Why did one of China’s elite universities need to offer big money to get the best students?

  • Zhejiang University has been ordered to stop dangling tens of thousands of dollars to get the highest scorers in the national college entrance exam to accept a place at the campus
  • Competition for the top gaokao performers is fierce as schools can no longer wait for the brightest to come to them
Students make last-minute preparations for a gaokao exam in Beijing earlier this month. Photo: Simon Song

China’s education authorities have ordered an elite university to stop offering as much as 500,000 yuan (US$72,670) in the race to attract the country’s top-scoring high school students.

In a notice issued on Monday, the Ministry of Education told Zhejiang University in Hangzhou to stop using financial incentives to lure the best performers in the gaokao, the National Higher Education Entrance Examination.

The order was issued after Zhu Zuoxiang, the university’s director of student recruitment, told Zhejiang TV on Saturday that the top 100 scorers in the exam were eligible for 500,000 yuan if they accepted a place at the institution. Students who ranked in the next top 200 places could qualify for 200,000 yuan.

The gaokao exams – the only criterion for admission to college in China – took place at the start of this month, with the results released in the past few days.

In its notice, the ministry urged the university to comply with student enrolment “discipline”, news portal Thepaper.cn reported.

“We also noticed that some of your teachers engaged in recruiting students have circulated the rewards on WeChat,” the ministry said, referring to the popular Chinese social media platform.

The authority ordered the university to rectify any irregularities and report back to the ministry.

Neither the ministry nor the university responded to requests for comment on Wednesday.

The ministry previously identified “30 mustn’t dos” for universities when recruiting students, but competition for the best and brightest remains fierce.

According to the list, universities cannot offer high monetary rewards, and are prohibited from promising students that they can transfer to other majors after they enter the university. The universities are also not allowed to promise places to students before they are officially offered one by higher education authorities.

Zhejiang University has been told to stop offering money to top students willing to study at the campus. Photo: Handout
Zhejiang University has been told to stop offering money to top students willing to study at the campus. Photo: Handout

Wu Zunmin, a professor of education at East China Normal University, said that using money to attract students went against the basic principles of education.

“A student should choose a university based on its academic environment, his or her major and his or her own interest, rather than the money the university can offer for studying there,” Wu said.

“This is a very vicious method to attract students.”

Wu said he was “shocked” to see that even Zhejiang University, one of the top five universities in mainland China, was so anxious to get top-scoring students.

“In the past, elite students strived to get into these very top schools. The universities did not need to do anything except wait to take the most outstanding applicants,” he said.
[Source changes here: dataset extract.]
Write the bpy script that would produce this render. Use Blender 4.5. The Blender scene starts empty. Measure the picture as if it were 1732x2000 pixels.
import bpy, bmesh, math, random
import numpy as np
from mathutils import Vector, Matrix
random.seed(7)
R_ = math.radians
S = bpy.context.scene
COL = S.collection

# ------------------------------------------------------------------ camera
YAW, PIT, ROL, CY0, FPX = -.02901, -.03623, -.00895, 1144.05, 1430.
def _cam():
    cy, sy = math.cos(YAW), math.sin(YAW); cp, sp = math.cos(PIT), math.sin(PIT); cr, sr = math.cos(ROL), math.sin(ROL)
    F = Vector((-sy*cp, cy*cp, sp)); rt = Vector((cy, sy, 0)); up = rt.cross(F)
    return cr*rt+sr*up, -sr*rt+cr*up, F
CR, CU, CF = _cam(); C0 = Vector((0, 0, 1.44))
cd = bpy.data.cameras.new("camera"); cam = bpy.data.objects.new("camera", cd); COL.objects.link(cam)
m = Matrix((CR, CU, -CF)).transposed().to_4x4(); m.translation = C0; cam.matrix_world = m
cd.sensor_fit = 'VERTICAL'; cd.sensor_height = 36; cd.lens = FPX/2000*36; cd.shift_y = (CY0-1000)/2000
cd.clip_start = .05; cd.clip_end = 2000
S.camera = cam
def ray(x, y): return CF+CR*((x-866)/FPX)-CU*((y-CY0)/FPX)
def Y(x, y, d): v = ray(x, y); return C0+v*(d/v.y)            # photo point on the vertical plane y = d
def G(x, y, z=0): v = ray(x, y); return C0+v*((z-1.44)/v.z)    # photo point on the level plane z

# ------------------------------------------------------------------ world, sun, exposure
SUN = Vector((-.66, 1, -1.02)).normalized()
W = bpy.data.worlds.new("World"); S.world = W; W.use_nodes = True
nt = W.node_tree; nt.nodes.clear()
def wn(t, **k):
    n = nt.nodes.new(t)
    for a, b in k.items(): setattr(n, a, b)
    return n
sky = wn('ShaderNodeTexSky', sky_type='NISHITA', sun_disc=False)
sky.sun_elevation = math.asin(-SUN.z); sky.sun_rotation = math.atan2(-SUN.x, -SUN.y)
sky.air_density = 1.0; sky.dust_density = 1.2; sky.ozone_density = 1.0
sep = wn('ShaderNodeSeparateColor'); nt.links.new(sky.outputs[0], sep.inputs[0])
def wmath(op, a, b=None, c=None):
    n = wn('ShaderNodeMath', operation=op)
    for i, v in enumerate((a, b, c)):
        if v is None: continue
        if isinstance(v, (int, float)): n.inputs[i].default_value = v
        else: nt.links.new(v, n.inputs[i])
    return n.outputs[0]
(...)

Wu said the tables were beginning to turn for elite universities because more top students were going overseas to study and there were fewer high school graduates because of falling birth rates.

Four years ago, China’s top two schools, Peking University and Tsinghua University, traded accusations online about recruiters using smear tactics and money to poach potential students in Sichuan province, news website Sina.com.cn reported.

According to the latest QS World University Rankings, Tsinghua is 16th in the world while Peking University is 22nd. Fudan University, in Shanghai, is ranked 40th and Zhejiang University is 54th.